As I understand it, the current problems come from the administration's decision to end "catch and release." For decades we have released either arrestees or asylum seekers into the population. If those cases ended up with a deportation order, there was a good chance that parent and child would be separated at the time of the deportation. In addition, in the minority of cases where we did not release an arrestee or asylum seeker, the government entered into a consent decree to maintain the children of the incarcerated person in the "least restrictive" manner, also usually meaning separation from a parent or both parents. By ending catch and release (the Jeff Sessions' zero-tolerance policy) we have greatly multiplied the number of separations and almost infinitely multiplied the number of separations where there has been no finding of guilt. If I am wrong about any of that factually, I am sure someone will tell me.
Assuming I have the basic background right, there are a couple of points worth noting.
First, catch and release allowed us to largely avoid forced, no or little-notice separations, but at the cost of seeing the immigration laws were often not enforced. That was the "policy" under the past three presidents at least. The Trumpets' argument that family separation was existing law or policy and the President is just enforcing it is an intentional distortion of the truth, otherwise known as a lie. Almost universally the United States was avoiding forced separations, particularly before conviction or denial of asylum.
Second, ending catch and release is not by itself intellectually abhorrent.
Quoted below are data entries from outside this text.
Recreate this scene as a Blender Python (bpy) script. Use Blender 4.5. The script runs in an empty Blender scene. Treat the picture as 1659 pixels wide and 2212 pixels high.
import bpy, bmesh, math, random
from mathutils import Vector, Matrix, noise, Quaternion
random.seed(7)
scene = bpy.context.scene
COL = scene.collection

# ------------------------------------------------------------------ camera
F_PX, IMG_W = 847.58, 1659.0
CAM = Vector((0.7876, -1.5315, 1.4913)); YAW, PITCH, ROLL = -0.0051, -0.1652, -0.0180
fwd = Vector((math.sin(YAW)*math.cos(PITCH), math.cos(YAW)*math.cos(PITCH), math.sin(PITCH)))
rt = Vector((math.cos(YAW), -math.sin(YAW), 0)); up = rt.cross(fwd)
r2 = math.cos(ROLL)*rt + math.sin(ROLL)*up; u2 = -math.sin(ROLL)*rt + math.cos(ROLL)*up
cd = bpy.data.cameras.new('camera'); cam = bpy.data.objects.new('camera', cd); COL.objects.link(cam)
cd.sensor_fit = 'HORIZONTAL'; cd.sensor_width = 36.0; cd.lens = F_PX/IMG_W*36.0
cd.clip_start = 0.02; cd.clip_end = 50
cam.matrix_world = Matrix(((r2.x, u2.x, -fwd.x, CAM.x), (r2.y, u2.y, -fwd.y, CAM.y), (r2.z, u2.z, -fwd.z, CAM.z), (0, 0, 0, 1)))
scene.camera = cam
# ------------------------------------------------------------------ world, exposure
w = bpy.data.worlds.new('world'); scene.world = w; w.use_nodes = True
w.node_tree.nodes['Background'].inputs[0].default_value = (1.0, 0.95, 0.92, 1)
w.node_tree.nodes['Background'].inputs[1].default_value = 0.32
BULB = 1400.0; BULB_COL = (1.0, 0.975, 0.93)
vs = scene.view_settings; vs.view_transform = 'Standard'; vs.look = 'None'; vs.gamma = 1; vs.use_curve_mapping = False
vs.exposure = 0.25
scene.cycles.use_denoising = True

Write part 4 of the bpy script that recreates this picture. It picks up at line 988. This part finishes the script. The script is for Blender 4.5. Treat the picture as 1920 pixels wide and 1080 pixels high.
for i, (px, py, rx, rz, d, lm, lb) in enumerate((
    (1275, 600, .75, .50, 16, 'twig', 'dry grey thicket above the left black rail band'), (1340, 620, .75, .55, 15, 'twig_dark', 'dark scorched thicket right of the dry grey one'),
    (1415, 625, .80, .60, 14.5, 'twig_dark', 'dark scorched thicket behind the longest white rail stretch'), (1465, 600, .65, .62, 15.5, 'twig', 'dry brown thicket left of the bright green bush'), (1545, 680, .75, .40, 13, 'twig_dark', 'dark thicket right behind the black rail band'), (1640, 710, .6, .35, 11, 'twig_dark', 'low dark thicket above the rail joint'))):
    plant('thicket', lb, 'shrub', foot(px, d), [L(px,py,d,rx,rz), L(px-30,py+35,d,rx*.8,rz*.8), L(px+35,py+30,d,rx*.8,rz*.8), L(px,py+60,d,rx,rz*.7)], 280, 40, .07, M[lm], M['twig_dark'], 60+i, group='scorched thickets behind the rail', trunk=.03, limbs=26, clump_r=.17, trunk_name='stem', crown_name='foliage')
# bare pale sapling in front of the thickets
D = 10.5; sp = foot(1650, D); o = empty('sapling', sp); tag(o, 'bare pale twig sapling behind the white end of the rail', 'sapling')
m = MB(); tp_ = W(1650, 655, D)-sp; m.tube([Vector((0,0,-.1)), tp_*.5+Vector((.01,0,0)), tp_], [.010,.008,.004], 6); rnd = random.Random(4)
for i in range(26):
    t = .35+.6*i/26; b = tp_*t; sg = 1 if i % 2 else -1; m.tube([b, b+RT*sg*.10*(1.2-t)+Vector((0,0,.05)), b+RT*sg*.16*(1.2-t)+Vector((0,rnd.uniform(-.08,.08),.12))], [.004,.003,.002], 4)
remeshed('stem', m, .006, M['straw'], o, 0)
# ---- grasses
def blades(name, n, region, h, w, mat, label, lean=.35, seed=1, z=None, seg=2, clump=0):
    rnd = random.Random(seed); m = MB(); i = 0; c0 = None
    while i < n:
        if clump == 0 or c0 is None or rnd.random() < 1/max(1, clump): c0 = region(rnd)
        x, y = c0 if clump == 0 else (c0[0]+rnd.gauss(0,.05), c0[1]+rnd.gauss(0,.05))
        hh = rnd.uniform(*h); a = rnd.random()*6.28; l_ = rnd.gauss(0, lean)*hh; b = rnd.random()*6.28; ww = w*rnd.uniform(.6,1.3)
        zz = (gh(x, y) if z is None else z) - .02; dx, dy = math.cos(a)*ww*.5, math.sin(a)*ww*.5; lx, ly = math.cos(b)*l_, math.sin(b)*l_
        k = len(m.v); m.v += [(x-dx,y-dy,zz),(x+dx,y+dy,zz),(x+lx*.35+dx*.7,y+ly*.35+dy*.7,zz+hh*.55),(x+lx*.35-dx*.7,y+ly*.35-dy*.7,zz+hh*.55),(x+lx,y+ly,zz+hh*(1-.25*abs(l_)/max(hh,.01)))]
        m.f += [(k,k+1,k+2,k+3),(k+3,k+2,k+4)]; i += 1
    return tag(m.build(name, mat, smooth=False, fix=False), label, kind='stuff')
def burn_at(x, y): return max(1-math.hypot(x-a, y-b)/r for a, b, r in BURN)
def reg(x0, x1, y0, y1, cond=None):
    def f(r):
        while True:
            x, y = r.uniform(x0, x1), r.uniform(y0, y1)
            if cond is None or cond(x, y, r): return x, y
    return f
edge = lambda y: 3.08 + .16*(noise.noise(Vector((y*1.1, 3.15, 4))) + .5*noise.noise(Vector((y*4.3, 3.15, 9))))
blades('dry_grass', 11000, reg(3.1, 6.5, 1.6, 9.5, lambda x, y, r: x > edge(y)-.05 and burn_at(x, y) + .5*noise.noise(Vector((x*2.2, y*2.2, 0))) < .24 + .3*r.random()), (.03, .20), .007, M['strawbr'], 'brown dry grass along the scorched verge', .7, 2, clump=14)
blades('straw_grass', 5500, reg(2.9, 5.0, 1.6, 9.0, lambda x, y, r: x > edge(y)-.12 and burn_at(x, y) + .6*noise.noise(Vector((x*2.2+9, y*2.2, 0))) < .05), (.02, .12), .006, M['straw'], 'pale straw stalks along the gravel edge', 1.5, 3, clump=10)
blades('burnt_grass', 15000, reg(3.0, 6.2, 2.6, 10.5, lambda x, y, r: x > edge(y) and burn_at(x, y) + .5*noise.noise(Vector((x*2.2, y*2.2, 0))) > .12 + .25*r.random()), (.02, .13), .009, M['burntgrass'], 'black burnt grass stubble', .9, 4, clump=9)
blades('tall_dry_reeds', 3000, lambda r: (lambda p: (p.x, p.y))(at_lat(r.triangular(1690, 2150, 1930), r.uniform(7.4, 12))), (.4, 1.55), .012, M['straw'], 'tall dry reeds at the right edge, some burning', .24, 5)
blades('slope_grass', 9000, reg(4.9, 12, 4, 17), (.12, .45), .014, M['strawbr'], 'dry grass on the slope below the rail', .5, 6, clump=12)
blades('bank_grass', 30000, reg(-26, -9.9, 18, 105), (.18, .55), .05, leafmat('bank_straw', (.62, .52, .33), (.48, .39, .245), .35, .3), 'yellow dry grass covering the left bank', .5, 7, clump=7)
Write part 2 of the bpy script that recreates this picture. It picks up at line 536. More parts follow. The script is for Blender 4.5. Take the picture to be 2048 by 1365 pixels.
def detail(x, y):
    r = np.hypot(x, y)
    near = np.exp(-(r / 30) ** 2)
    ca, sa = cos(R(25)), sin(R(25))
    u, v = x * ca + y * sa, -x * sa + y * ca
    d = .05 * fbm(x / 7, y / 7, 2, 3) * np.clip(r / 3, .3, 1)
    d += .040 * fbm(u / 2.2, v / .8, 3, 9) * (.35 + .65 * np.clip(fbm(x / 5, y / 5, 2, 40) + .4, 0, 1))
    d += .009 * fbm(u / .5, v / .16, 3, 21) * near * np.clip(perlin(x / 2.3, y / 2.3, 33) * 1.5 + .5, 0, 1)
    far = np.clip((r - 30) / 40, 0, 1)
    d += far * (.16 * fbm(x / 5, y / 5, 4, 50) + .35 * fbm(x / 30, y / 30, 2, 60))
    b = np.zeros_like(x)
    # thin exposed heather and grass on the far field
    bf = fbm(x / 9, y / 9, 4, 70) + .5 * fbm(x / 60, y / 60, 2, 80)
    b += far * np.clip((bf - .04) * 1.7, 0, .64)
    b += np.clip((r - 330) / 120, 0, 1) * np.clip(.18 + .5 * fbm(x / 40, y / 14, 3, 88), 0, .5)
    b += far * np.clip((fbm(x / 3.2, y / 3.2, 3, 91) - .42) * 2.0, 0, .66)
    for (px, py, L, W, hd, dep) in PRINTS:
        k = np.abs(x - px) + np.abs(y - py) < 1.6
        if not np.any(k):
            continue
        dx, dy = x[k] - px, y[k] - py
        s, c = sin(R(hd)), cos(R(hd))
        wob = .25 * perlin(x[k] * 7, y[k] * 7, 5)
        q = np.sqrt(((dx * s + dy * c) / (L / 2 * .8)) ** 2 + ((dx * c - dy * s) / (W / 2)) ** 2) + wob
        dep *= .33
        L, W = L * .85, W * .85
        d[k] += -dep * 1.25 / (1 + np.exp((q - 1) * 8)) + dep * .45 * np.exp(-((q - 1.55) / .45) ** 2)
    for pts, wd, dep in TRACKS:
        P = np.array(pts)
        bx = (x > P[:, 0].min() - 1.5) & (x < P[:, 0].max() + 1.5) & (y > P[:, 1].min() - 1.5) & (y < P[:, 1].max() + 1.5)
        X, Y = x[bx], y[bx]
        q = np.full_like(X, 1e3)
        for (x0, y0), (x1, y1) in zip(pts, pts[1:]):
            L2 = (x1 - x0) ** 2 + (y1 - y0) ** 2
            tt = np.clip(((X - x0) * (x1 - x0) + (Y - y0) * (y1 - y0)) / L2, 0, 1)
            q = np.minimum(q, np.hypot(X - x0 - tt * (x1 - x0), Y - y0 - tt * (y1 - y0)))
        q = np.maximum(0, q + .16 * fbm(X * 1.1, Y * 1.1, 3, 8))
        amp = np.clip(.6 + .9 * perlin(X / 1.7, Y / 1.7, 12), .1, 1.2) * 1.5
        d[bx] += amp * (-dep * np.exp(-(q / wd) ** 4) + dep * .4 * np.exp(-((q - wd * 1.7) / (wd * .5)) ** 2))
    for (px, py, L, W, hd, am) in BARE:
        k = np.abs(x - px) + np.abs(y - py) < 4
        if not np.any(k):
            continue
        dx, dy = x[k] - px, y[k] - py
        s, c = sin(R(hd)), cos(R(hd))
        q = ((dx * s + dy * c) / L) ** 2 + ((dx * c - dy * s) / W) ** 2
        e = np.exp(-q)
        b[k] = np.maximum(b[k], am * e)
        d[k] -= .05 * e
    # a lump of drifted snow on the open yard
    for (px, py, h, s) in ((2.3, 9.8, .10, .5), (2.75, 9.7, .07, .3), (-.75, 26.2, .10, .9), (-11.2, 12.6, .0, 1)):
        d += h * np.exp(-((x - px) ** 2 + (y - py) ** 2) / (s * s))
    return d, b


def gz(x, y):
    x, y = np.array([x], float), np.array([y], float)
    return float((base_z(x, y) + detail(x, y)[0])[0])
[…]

President Trump made the idea a centerpiece of his campaign and we elected him. When flight is an inherent part of a crime, "release" becomes more problematic. For asylum seekers, there is a great potential for abuse of the system by people who say they are seeking asylum when in reality they are just seeking a better life.
Third, the real problem in my mind is not what the administration has done, but how it has done it. If you are going to end catch and release, you build an infrastructure that allows families to be treated humanely while in custody and you get hundreds more immigration judges, support staff and appointed lawyers to move the court cases at a rate much faster than what happens now. As with the first travel ban, it seems like those in the administration just woke up one day and decided--today is the day we are going to do a 180 on established policy. Lets see what happens. And what happens is a whole bunch of awful crap.
Fourth, if a wall would fix all of this, why don't we just get on the phone and find out when those Mexican wall payments will be getting here?